[COLLECTED DATA]
-- START --

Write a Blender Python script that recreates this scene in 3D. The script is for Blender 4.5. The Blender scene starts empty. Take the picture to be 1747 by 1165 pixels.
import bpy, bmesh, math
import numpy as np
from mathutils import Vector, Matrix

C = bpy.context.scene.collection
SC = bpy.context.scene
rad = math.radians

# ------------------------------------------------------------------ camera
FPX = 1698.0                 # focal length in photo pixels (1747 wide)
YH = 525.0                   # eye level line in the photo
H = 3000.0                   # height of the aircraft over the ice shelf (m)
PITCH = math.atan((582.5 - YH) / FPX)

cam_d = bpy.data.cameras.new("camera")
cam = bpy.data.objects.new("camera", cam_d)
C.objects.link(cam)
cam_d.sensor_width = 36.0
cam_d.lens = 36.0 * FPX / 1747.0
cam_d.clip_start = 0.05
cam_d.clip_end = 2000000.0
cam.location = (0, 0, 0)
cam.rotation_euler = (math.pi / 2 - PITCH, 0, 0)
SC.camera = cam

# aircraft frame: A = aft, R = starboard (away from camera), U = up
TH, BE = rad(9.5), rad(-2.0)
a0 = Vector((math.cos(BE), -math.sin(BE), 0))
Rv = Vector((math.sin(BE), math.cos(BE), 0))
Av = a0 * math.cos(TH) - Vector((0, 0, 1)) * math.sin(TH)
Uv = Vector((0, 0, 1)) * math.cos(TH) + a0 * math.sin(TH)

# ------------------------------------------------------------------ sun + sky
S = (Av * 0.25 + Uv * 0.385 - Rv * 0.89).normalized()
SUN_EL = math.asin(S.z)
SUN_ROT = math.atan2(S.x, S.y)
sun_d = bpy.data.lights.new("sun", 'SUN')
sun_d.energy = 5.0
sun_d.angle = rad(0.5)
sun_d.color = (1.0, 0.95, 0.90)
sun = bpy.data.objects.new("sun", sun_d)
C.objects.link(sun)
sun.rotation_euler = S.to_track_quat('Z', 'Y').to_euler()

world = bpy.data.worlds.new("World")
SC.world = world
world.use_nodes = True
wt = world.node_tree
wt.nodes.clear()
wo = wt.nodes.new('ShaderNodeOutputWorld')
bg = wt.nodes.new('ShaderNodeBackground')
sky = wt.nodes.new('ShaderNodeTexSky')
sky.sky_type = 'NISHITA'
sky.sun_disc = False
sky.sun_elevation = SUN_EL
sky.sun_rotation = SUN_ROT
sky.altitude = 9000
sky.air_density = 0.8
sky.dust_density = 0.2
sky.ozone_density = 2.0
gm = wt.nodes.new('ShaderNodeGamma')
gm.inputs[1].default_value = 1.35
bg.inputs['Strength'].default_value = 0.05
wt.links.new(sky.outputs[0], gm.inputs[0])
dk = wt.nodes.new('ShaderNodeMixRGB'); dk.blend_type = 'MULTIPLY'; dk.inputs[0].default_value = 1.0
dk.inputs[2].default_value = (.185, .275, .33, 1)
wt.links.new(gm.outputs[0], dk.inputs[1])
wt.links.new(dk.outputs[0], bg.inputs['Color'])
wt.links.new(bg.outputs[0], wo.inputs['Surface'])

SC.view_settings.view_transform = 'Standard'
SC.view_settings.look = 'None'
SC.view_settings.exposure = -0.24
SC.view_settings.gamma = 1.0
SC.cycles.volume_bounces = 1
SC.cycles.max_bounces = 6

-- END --

[EXERCISE TASK]
Print exactly, and only, the lines beginning at the top of the listing and ending at the line with "PITCH = math.atan((582.5 - YH) / FPX)".

[FINISHED TASK]
Write a Blender Python script that recreates this scene in 3D. The script is for Blender 4.5. The Blender scene starts empty. Take the picture to be 1747 by 1165 pixels.
import bpy, bmesh, math
import numpy as np
from mathutils import Vector, Matrix

C = bpy.context.scene.collection
SC = bpy.context.scene
rad = math.radians

# ------------------------------------------------------------------ camera
FPX = 1698.0                 # focal length in photo pixels (1747 wide)
YH = 525.0                   # eye level line in the photo
H = 3000.0                   # height of the aircraft over the ice shelf (m)
PITCH = math.atan((582.5 - YH) / FPX)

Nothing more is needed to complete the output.